LIQUID THOUGHTS, 2019 // STEPHAN DILL
Lassen wir uns nichts vormachen: Stephan Dills Malerei ist weder harmlos noch dekorativ.
Was uns in seinen jüngsten Papierarbeiten auf den ersten Blick als Leichtigkeit
entgegentreten kann – als spielerische, lebhafte oder farbenfrohe Geste – offenbart sich
kurz darauf als ästhetischer Hinterhalt. Spätestens, wenn die ersten Störmomente in der
Bildbetrachtung einsetzen, wenn die Blickbewegung ins Straucheln gerät und die
oszillatorischen Mechanismen unserer Wahrnehmung sich offenbaren, müssen wir uns auf
die Suche nach anderen Kriterien zur Erschließung seiner Arbeiten begeben.
Kontextualisiert mit seinen großformatigen Ölmalereien des letzten Jahrzehnts, finden wir
Hinweise. Immer wieder praktiziert Dill eine Archäologie des eigenen Malprozesses. Was
sich uns Betrachtenden im fertigen Bild als schlüssiges Momentum präsentiert, ist immer
Resultat einer anhaltenden und geduldsamen Auseinandersetzung mit der Temporalität
seiner Malerei: ein Schichten und Abarbeiten, ein Auf- und Abtragen, ein Antrocknen,
Abschleifen, Übermalen, ein Freigeben und Rückerobern. Das Bild selbst, als materieller
Gegenstand, verdankt sich nicht zuletzt ebendiesen zeitlichen Produktionsprozessen.

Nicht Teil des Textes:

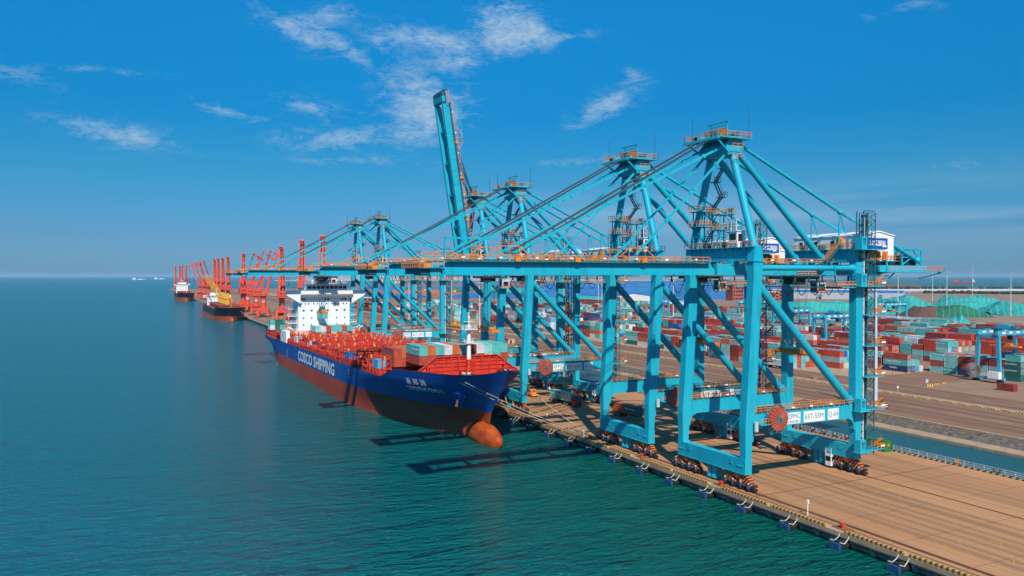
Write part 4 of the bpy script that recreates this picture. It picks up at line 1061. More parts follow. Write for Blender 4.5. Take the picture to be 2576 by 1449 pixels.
# breakwater on the forecastle
b = MB(); Y = 203 - OY; zb, zt = zl(11.4, 203), zl(16.3, 203)
b.prism([(-14.0, zl(12.7, 203)), (-14.0, zb), (14.0, zb), (14.0, zl(12.7, 203)), (9.2, zt), (-9.0, zt)], 1, Y, Y + 0.25)
b.beam((-14.2, Y - 0.2, zl(12.8, 203)), (-9.0, Y - 0.2, zt + 0.1), 0.5, 0.25); b.beam((14.2, Y - 0.2, zl(12.8, 203)), (9.2, Y - 0.2, zt + 0.1), 0.5, 0.25); b.beam((-9.1, Y - 0.2, zt + 0.1), (9.3, Y - 0.2, zt + 0.1), 0.5, 0.25)
for k in range(-5, 6):
    x = k * 2.3; h = zt if abs(x) < 9 else zt - (abs(x) - 9) * 0.72
    b.beam((x, Y - 0.35, zb), (x, Y - 0.2, h), 0.22, 0.5, up=(0, 1, 0))
for zz in (1.1, 2.2, 3.3, 4.2): w = 13.2 if zz < 2 else 14 - (zz - 1.3) * 1.35; b.box(-w, w, Y - 0.22, Y, zb + zz, zb + zz + 0.16)
bw = b.build('breakwater', 'deck_red', root)
b = MB()
for x in (-11.4, 11.4): b.box(x - 0.5, x + 0.5, Y - 0.06, Y - 0.02, zb + 0.1, zb + 2.0)
b.build('doorway', 'glass_dark', bw)
# foremast
b = MB(); Y = 201.2 - OY; zb = zl(11.4, 201)
b.tube((0, Y, zb), (0, Y, zb + 4.2), 0.62, n=12, mi=1); b.tube((0, Y, zb + 4.2), (0, Y, zb + 12.4), 0.62, 0.5, n=12, mi=0); b.tube((0, Y, zb + 12.4), (0, Y, zb + 17.2), 0.16, n=6, mi=0)
fm = b.build('foremast', ['ship_white', 'deck_red'], root)
for zz, w in ((zb + 8.6, 1.3), (zb + 12.4, 2.0)):
    b = MB(); b.tube((0, Y, zz - 0.7), (0, Y, zz), 0.5, w * 0.8, n=10); b.box(-w, w, Y - w * .8, Y + w * .8, zz, zz + 0.12); b.rail([(-w, Y - w * .8, zz + 0.1), (w, Y - w * .8, zz + 0.1), (w, Y + w * .8, zz + 0.1), (-w, Y + w * .8, zz + 0.1), (-w, Y - w * .8, zz + 0.1)], 1.1, 0.9, 0.07)
    b.build('mast_platform', 'ship_white', fm)
b = MB(); b.beam((-1.3, Y, zb + 14.6), (1.3, Y, zb + 14.6), 0.12, 0.12); b.box(-0.3, 0.3, Y - 0.3, Y + 0.3, zb + 13.0, zb + 13.8); b.box(-0.25, 0.25, Y - 0.25, Y + 0.25, zb + 15.5, zb + 16.1)
b.build('mast_light', 'ship_white', fm)
# windlasses, mooring drums, bollards
for x, y, s in ((5.6, 190.5, 1.0), (-4.6, 192.5, 1.0), (8.2, 194.5, .9)):
    zb = zl(11.4, y); b = MB(); Y = y - OY
    b.tube((x - 1.3 * s, Y, zb + 1.1), (x + 1.3 * s, Y, zb + 1.1), 0.55, n=10, mi=1)
    for e in (-1.4, 0, 1.4): b.tube((x + e * s - 0.1, Y, zb + 1.1), (x + e * s + 0.1, Y, zb + 1.1), 1.05 * s, n=14, mi=0)
    b.box(x - 1.7, x + 1.7, Y - 0.8, Y + 0.8, zb, zb + 0.4, 0); b.box(x + 1.6, x + 2.6, Y - 0.5, Y + 0.5, zb + 0.4, zb + 1.5, 0)
    b.build('windlass', ['deck_red', 'rope'], root)
b = MB()
for k in range(14):
    x = RND.uniform(-9, 9); y = RND.uniform(184, 200)
    if abs(x) > interp(B_TP, y) - 2: continue
    zb = zl(11.4, y); b.tube((x, y - OY, zb), (x, y - OY, zb + RND.uniform(.5, 1.3)), 0.22, n=8); b.tube((x + .7, y - OY, zb), (x + .7, y - OY, zb + .7), 0.22, n=8); b.box(x - .4, x + 1.1, y - OY - .3, y - OY + .3, zb, zb + 0.15)
b.build('mooring_bitts', 'deck_red', root)
# anchor bolsters and anchors on the flare
for sgn in (-1, 1):
    hit = HULL_BVH.ray_cast(Vector((SX + sgn * 30, 192.6, 10.2)), Vector((-sgn, 0, 0)))
    p = hit[0] - Vector((SX, OY, 0)) if hit[0] else Vector((sgn * 5, 194.5 - OY, 8.4))
    b = MB(); d = Vector((sgn * 0.72, -0.45, -0.5)).normalized(); b.tube(p - d * 2.5 + Vector((0, 0, .6)), p + d * 1.7 + Vector((0, 0, .2)), 2.1, 1.75, n=20); bo = b.build('anchor_bolster', 'ship_blue', root)
    b = MB(); q = p + d * 1.9; b.beam(q, q + Vector((sgn * 0.2, -0.1, -1.9)), 0.4, 0.5); b.beam(q + Vector((sgn * .2 - .5, -.9, -1.4)), q + Vector((sgn * .2, -.1, -2.1)), 0.35, 0.4); b.beam(q + Vector((sgn * .2 + .5, .9, -1.4)), q + Vector((sgn * .2, -.1, -2.1)), 0.35, 0.4)
    b.build('anchor', 'rust', bo)
# lettering pressed on to the plating
def hull_text(s, size, sx, bold, y_mid, z_mid, slope, name):
    me = text_mesh(s, size, sx, bold); b = MB(); vs = []
    for v in me.vertices:
        y = y_mid - v.co.x; z = z_mid + v.co.y - slope * (y - y_mid)
        hit = HULL_BVH.ray_cast(Vector((SX - 40, y, z)), Vector((1, 0, 0)))
        x = (hit[0].x if hit[0] else SX - HB) - (0.05 if y > 250 else 0.22); vs.append((x - SX, y - OY, z))
    b.add(vs, [tuple(p.vertices) for p in me.polygons]); return b.build(name, 'white_paint', hull)
hull_text('COSCO SHIPPING', 6.0, 1.44, 0.20, 317.5, 7.05, TR, 'owner_lettering')
hull_text('新 郑 洲', 1.9, 1.2, 0.015, 205.0, 12.6, TR, 'ship_name'); hull_text('XIN ZHENG ZHOU', 1.55, 1.0, 0.03, 203.5, 10.6, TR, 'ship_name')
b = MB()
for y, z0 in ((379, 3.0), (262, 4.6)):
    for k in range(5): b.box(-HB - 0.06, -HB - 0.02, y - OY - 0.25, y - OY + 0.25, z0 + trim(y) + k * 0.75, z0 + trim(y) + k * 0.75 + 0.35)
b.build('draught_marks', 'white_paint', hull)
# accommodation block
Y0, Y1 = 379.5 - OY, 396 - OY
zt0 = zl(9.3, 390)
b = MB(); b.box(-12.3, 12.3, Y0, Y1, zt0, 33.0)
for zz in (19.0, 22.4, 25.8): b.box(-16.5, -12.3, Y0 + 3, Y1, zz, zz + 0.25); b.box(12.3, 16.5, Y0 + 3, Y1, zz, zz + 0.25)
b.box(-17.8, -12.3, Y0 + 1, Y1, zt0, 15.4); b.box(12.3, 17.8, Y0 + 1, Y1, zt0, 15.4)
acc = b.build('superstructure', 'ship_white', root)
acc.location.x = -0.7
b = MB()
for sgn in (-1, 1): b.prism([(sgn * 12.3, 28.6), (sgn * 18.7, 32.6), (sgn * 18.7, 35.0), (sgn * 12.3, 35.0)][::sgn], 1, Y0 - 2.0, Y0 + 3.0)
b.prism([(Y0, 31.2), (Y0 - 3.6, 33.0), (Y0 - 3.6, 35.0), (Y0 + 7.5, 35.0), (Y0 + 7.5, 33.0), (Y0, 33.0)], 0, -12.3, 12.3); b.box(-9.6, 9.6, Y0 - 3.4, Y0 + 8, 35.0, 37.6); b.box(-9.9, 9.9, Y0 - 3.7, Y0 + 8.2, 37.6, 37.8)
wh = b.build('wheelhouse', 'ship_white', root)
for k in range(9):
    x = -8.3 + k * 2.08; b = MB(); b.box(x - 0.8, x + 0.8, Y0 - 3.46, Y0 - 3.41, 35.6, 36.9); b.build('window', 'glass_dark', wh)
for zz, xs in ((30.6, (-10.5, -9.4, 0.6, 1.9, 8.8, 10.2)), (28.4, (-10.8, -9, -7.4, -5, -3.2, -1.2, 1.2, 3.6, 5.2, 7.0, 9.2, 10.8)), (25.2, (-9.8, -6.0, -1.6, 1.6, 6.0, 9.8)), (21.6, (-9.8, -6.0, 6.0, 9.8)), (18.4, (-9.8, -6.0, 6.0, 9.8))):
    for x in xs:
        w = 0.5 if (zz in (30.6, 25.2) and abs(x) < 12) else 0.26
        y = Y0
        b = MB(); b.box(x - w, x + w, y - 0.05, y - 0.01, zz - 0.35, zz + 0.35); b.build('porthole', 'glass_dark', acc)
b = MB()
for zz in (19.25, 22.65, 26.05, 15.4): b.rail([(-16.4, Y0 + 3.2, zz), (-16.4, Y1, zz)], 1.1, 1.8, 0.08); b.rail([(-16.4, Y0 + 3.1, zz), (-12.4, Y0 + 3.1, zz)], 1.1, 1.4, 0.08); b.rail([(16.4, Y0 + 3.1, zz), (12.4, Y0 + 3.1, zz)], 1.1, 1.4, 0.08)
b.rail([(-9.6, Y0 - 3.5, 37.8), (9.6, Y0 - 3.5, 37.8)], 1.1, 1.4, 0.09); b.rail([(-18.5, Y0 - 1.9, 35), (-9.8, Y0 - 1.9, 35)], 1.1, 1.5, 0.08)
b.build('deck_railing', 'ship_white', acc)
# radar house: two openings with blue shades, masts and domes
b = MB()
b.prism([(-4.6, 37.8), (4.6, 37.8), (5.4, 41.4), (-5.4, 41.4)], 1, Y0 - 2.0, Y0 + 3.5); b.box(-5.6, 5.6, Y0 - 2.4, Y0 + 3.8, 41.4, 41.6)
b.rail([(-5.6, Y0 - 2.4, 41.6), (5.6, Y0 - 2.4, 41.6)], 1.1, 1.2, 0.09)
b.beam((0, Y0 + 3, 41.6), (0, Y0 + 3, 47.2), 0.5, 0.5); b.beam((-1.6, Y0 + 3, 44.4), (1.6, Y0 + 3, 44.4), 0.3, 0.3); b.beam((-1.1, Y0 + 2.6, 43.2), (0, Y0 + 3, 41.6), 0.2, 0.2); b.beam((-1.8, Y0 + 2.2, 46.2), (1.8, Y0 + 2.2, 46.2), 0.22, 0.35)
for x in (-8.4, 8.4): b.beam((x, Y0 + 3, 37.8), (x, Y0 + 3, 43.5), 0.22, 0.22); b.beam((x - 0.8, Y0 + 3, 42), (x + 0.8, Y0 + 3, 42), 0.14, 0.14)
for x in (-6.6, 6.9): b.ico((x, Y0 - 2, 39.2), 0.65); b.beam((x, Y0 - 2, 37.8), (x, Y0 - 2, 38.7), 0.3, 0.3)
b.build('radar_mast', 'ship_white', root)
b = MB()
for x in (-2.3, 2.3): b.ico((x, Y0 - 2.2, 39.5), 1.0, 0, (1.75, 0.22, 1.05), 14, 8)
b.build('blue_shade', 'sign_blue', root.children[-1])
b = MB(); b.loft([(0, Y1 + 8, zl(9, 410), 8, 8), (0, Y1 + 8, 34, 6.5, 7), (0, Y1 + 8, 37, 6, 6.5)]); b.build('funnel', 'deck_red', root)
for sgn in (-1, 1):
    b = MB(); x = sgn * 15.6; y = Y0 + 0.2; b.ico((x, y, 14.6), 1.35, 0, (1.0, 2.2, 1.0), 12, 8); b.box(x - 0.7, x + 0.7, y - 0.2, y + 1.6, 15.3, 16.2, 0); lb = b.build('lifeboat', 'lifeboat', root)
    b = MB()
    for dy in (-2.2, 2.4): b.beam((x + sgn * .2, y + dy, zt0), (x + sgn * .3, y + dy, 16.6), 0.3, 0.35); b.beam((x + sgn * .3, y + dy, 16.6), (x + sgn * 1.6, y + dy, 17.6), 0.3, 0.35); b.beam((x + sgn * 1.6, y + dy, 17.6), (x + sgn * 2.0, y + dy, 16.6), 0.25, 0.3)
    b.build('davit', 'ship_white', root)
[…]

Auch in den ‚Liquid Thoughts‘ erzwingt Stephan Dill, dass die Zeit sich auf vielfältige
Weise in seine Bilder einschreibt und dort lesbare Spuren hinterlässt. Die Bilder entfalten
ihre Wirkmacht, indem sie zu temporal verflüssigten Wahrnehmungs- und Denkräumen
werden. Sie spielen mit der Gegebenheit, dass unser Sehen wie auch unser Denken
selbst temporalen Gesetzmäßigkeiten unterliegen. Keinen Moment lang steht uns diese
Malerei vollständig vor Augen, sondern tritt erst nach und nach in Erscheinung: auch wir
müssen, wie der Maler, Zeit investieren. Unsere Augen vollziehen zwischen kurzweiligen
Fixationen permanent Suchbewegungen. Sie heften unsere Aufmerksamkeit an
Pinselstriche, Farbtropfen, -reste, -flächen und sammeln nach und nach Sinnesdaten, um
sich ein Bild zu machen – ein Bild aus Leerstellen, blinden Flecken und Aussprengungen,
aus Clustern, die aufbrechen und sich im Raum verteilen, aus stehengebliebenen Rändern
kraftvoller Pinselstriche und Auswaschungen.
Stephan Dills Malerei verstrickt uns in die Betrachtung. Sie lädt dazu ein, zwischen Nahund
Fernsicht zu changieren; sie konfrontiert mit ästhetischen Widersprüchen, die sich
nicht auflösen, sondern sich nur zeitlich austragen lassen.